• Fri
  • Sep 19, 2014
  • Updated: 3:47pm

Viva Pataca claims bragging rights

PUBLISHED : Monday, 30 April, 2007, 12:00am
UPDATED : Monday, 30 April, 2007, 12:00am

Moore's five-year-old turns tables on Vengeance after his Gold Cup defeat


Round two of the battle of the Derby winners in yesterday's HK$14 million Audemars Piguet Queen Elizabeth II Cup levelled the score to one-all, with Viva Pataca spectacularly avenging his Gold Cup defeat by Vengeance Of Rain.


Viva Pataca, ridden by Michael Kinane, sprinted quickly to take command at the top of the Sha Tin straight and never gave favourites Admire Moon and Vengeance Of Rain a look in.


When the judge called a halt to the carnage, he declared Viva Pataca the winner by 13/4 lengths, with Vengeance Of Rain staying on bravely for second, and Admire Moon a neck further back in third. The paid will now progress to round three in the HK$8 million Champions & Chater Cup (2,400m) on June 3, a race won by Vengeance Of Rain in 2005 and by Viva Pataca last year.


The Hong Kong stars completely overwhelmed a high-class international entry, with Admire Moon - the second most highly-rated turf horse in the world - a disappointing third that had owner Riichi Kondo talking none too politely of Japan's super jockey Yutaka Take. Sir Ernesto, a last-start all-the-way winner in the HSBC Premier Plate, held on bravely for fourth and delighted trainer Derek Cruz on his debut at racing's highest level.


Vengeance Of Rain's rider Anthony Delpech gave the Dubai Sheema Classic hero a perfect ride, but said the great stayer raced like he wanted 2,400m.


'I'd been scared all week that the horse wasn't quite as well as he'd been in Dubai, but he's still run the great race,' Delpech said.


'Full credit to David Ferraris, he's brought the horse back from Dubai to Hong Kong, back from 2,400 metres to 2,000 metres in the space of four weeks, and he's run second to a very good horse who was specifically targeted for this race.


'There's no doubt that having a run at 2,400 metres last start has taken the edge off his brilliance at 2,000 metres. Compared to how he felt in Dubai he was just a little bit flat. At the 300 metres, I thought we were in trouble but to his absolute credit, he never stopped trying and has fought his heart out. I'm very proud of him.'


There was plenty of acrimony behind the scenes in the Japanese camp, with a trainer Hiroyoshi Matsuda giving a gracious 'that's racing' quote to reporters but criticising Take's ride to others.


According to one Japanese source, owner Kondo said Take would no longer be riding the horse in the wake of this ride, where he was forced to cover ground after starting from barrier 10.


Take, speaking through an interpreter, blamed the travel from Japan to Dubai and back to Hong Kong, and the fact that Admire Moon had been away a long time, for the star four-year-old's indifferent performance.

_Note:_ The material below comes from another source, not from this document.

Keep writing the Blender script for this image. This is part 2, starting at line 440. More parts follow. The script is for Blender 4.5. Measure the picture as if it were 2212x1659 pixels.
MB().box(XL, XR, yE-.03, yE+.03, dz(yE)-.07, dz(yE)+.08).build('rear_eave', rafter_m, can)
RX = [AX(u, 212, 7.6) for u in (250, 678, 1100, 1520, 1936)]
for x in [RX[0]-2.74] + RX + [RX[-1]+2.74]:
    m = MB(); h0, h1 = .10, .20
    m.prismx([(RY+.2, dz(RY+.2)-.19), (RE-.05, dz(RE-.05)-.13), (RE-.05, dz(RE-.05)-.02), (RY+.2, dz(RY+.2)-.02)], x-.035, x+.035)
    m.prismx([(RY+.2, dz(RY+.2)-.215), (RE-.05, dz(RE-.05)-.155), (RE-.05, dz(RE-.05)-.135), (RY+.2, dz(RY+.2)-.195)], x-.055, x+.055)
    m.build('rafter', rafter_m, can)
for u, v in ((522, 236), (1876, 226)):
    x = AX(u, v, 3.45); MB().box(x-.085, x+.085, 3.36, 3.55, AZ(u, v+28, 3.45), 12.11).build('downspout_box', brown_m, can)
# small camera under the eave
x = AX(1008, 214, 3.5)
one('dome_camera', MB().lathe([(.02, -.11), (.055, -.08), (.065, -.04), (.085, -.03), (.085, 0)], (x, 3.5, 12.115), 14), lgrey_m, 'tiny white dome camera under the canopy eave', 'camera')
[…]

'The pace was slow and that didn't suit him,' Take said. 'He relaxed quite nicely for me in the race but didn't kick on the same way he did at Kyoto or Dubai. But I want to come back and win the Hong Kong Cup on him in December, to show Hong Kong what he can really do.'


Winning trainer John Moore later revealed that a week of drama had preceded the QE II victory, with the gelding missing a vital gallop on Tuesday due to a shoeing problem and Moore having to send out an SOS to the Jockey Club's head farrier, Greg Murray.


'It was touch and go there for a while but a special thanks to Greg for all his work,' Moore said.


'I was very worried about it at the time but in hindsight, it may have worked in our favour. He's been the fresh horse of the race and he's raced that way, a lot more brilliant than the horses who have had more hard racing.'


While the locals came in 1-2-4, Dubai-based Herman Brown showed he has a proper horse in Sushisan (Kevin Shea), who finished fifth and only beaten 23/4 lengths.


However, things didn't work out for trainer Mike de Kock and jockey Weichong Marwing, who won last year's QE II with Irridescence and attempted to defend the title with Oracle West.


The navigational luck was not with Marwing, who began from barrier six and was caught three wide with no cover.


One can only imagine his chagrin as he saw Kinane, who had drawn in gate seven on Viva Pataca, burrowing up on his inside, hard along the rails, as they came down the back stretch.